Nietzsche’s Actual Texts Behind the Three Core Claims

For each of the three core claims embedded in the passage, the following sections present Nietzsche’s actual writing and explain the context from which it has been lifted and distorted.

Claim A

“People love illusion”

Nietzsche argued that because confronting the harsh truth of existence directly makes action impossible, sustaining life requires the artistic “veil” of illusion.

The Birth of Tragedy, §7: “Knowledge kills action; action requires the veils of illusion.”

Claim B

“Truth-tellers are punished”

Destroying the shared illusion of established morality threatens the very foundation of life for a mass that depends on that illusion — so the creative destroyer is naturally hated.

Thus Spoke Zarathustra, Prologue §9: “Whom do the good and the just hate most? Him who breaks their tables of values, the breaker, the law-breaker — but he is the creator.”

Claim C

“Only those ready to depart may speak”

“Going under” (Untergang) is not flight from despair at society, but an active spiritual voyage — announcing the collapse of old values and setting out toward a new horizon of value-creation.

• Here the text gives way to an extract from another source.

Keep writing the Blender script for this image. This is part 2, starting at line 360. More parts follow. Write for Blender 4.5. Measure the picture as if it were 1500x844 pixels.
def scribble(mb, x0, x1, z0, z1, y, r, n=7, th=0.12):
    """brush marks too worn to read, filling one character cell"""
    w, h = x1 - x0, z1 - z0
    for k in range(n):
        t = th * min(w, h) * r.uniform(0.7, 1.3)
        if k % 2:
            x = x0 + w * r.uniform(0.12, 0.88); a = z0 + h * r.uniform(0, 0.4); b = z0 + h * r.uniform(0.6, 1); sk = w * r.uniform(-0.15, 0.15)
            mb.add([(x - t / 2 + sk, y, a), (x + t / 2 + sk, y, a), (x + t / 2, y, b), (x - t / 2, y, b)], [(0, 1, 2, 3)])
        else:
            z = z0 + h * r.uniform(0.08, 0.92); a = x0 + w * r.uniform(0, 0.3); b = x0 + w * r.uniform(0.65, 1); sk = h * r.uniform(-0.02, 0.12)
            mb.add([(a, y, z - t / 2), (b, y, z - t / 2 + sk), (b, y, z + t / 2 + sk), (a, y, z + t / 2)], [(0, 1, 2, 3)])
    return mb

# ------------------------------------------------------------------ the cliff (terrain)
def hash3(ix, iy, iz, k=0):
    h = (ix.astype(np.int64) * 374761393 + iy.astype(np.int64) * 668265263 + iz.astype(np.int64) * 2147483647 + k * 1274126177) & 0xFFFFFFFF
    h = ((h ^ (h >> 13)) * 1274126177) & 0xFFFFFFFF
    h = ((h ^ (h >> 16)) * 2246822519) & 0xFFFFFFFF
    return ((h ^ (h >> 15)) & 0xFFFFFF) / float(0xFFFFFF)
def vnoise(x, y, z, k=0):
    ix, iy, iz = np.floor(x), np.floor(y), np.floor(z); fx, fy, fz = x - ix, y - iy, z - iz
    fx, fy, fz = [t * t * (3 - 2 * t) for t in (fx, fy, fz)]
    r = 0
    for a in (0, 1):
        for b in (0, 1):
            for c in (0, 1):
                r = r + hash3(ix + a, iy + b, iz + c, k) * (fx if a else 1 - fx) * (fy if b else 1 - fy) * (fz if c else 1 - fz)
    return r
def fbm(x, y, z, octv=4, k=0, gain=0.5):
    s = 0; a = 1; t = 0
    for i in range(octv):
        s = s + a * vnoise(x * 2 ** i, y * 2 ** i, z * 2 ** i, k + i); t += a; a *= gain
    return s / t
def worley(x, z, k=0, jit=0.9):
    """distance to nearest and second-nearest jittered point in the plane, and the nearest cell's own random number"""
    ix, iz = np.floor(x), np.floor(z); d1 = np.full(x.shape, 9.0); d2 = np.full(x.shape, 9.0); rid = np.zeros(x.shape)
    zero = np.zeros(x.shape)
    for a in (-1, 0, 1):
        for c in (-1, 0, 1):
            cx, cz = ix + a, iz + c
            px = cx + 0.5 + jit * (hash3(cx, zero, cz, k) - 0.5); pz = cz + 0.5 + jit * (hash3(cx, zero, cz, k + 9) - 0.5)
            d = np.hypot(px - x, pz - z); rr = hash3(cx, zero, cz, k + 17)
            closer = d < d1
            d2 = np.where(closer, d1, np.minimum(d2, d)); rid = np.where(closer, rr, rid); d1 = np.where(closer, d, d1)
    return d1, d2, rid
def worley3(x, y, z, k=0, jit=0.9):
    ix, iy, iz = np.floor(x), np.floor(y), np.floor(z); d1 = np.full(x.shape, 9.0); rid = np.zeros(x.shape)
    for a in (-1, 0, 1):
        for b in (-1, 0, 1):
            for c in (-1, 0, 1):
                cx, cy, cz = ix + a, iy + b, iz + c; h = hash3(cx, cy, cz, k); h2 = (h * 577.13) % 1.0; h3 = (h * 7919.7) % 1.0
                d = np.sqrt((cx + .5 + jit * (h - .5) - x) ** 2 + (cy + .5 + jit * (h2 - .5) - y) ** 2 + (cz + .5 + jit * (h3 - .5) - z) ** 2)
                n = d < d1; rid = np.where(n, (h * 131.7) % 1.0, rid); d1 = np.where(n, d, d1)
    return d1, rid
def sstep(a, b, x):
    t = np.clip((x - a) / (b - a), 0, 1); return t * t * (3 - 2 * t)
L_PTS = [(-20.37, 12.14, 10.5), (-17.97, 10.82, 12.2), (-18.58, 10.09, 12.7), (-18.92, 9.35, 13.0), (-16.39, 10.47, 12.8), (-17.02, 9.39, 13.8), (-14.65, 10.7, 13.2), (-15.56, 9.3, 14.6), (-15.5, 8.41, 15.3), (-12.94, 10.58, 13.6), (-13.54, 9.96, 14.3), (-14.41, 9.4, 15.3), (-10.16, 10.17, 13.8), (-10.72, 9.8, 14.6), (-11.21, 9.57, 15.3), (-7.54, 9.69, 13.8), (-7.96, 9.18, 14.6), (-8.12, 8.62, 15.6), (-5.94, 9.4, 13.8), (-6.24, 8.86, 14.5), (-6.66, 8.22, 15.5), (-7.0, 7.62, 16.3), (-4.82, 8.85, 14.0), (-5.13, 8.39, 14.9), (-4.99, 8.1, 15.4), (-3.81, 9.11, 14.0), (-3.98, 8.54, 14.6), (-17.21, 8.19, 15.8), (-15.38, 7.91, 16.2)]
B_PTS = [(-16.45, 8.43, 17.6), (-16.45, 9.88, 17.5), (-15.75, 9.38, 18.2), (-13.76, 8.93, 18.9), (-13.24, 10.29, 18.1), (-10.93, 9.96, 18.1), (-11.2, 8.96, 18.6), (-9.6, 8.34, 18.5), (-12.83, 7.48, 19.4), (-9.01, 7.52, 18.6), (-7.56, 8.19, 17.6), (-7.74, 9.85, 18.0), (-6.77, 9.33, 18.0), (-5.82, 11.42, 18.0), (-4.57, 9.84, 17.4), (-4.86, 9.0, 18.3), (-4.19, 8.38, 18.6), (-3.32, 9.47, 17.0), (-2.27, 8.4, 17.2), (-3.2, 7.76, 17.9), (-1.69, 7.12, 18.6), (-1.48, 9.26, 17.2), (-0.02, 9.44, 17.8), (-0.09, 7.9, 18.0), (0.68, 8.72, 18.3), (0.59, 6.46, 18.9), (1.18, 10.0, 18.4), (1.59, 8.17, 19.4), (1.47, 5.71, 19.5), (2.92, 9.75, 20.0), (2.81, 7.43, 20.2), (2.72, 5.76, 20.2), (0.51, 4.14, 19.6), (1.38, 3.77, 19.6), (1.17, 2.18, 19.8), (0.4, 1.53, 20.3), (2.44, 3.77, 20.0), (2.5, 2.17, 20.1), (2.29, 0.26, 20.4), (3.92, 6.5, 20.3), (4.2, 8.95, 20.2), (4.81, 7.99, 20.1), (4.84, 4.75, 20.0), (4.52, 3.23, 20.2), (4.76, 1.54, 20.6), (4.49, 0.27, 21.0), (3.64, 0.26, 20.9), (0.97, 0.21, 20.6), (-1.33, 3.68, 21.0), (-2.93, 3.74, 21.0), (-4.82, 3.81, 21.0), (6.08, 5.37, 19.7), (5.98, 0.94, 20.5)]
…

The Gay Science, §343: “Our ships may now set out again… perhaps never before has there been such an ‘open sea.'”

A Scholarly Assessment

Final Verdict: A Later Invention

(A Pseudo-Aphorism)
I.

Absence of philological evidence — An exhaustive search of Nietzsche’s complete works (KGW / KSA), letters, and manuscript databases turns up not a single line, in German or English, corresponding to this passage.

II.

A distinctly modern circulation pattern — The passage shows clear signs of having spread rapidly, with no traceable origin, across multilingual social media, online forums, and columns as a “famous quote” beginning in the 2020s.

III.

A “castration” and distortion of Nietzsche’s core ideas — The passage skillfully borrows the surface vocabulary of Nietzsche’s philosophy, while its actual prescription — submission and conformity to the herd — recommends precisely the posture of the “last man” (letzter Mensch) that Nietzsche attacked most fiercely.

This passage is therefore neither a genuine Nietzsche quotation nor a faithful paraphrase of his thought. It mimics his famous aphoristic style while conveniently neutering its content into a piece of modern, cynical, conflict-averse life advice — a later invention. This is the most academically defensible conclusion.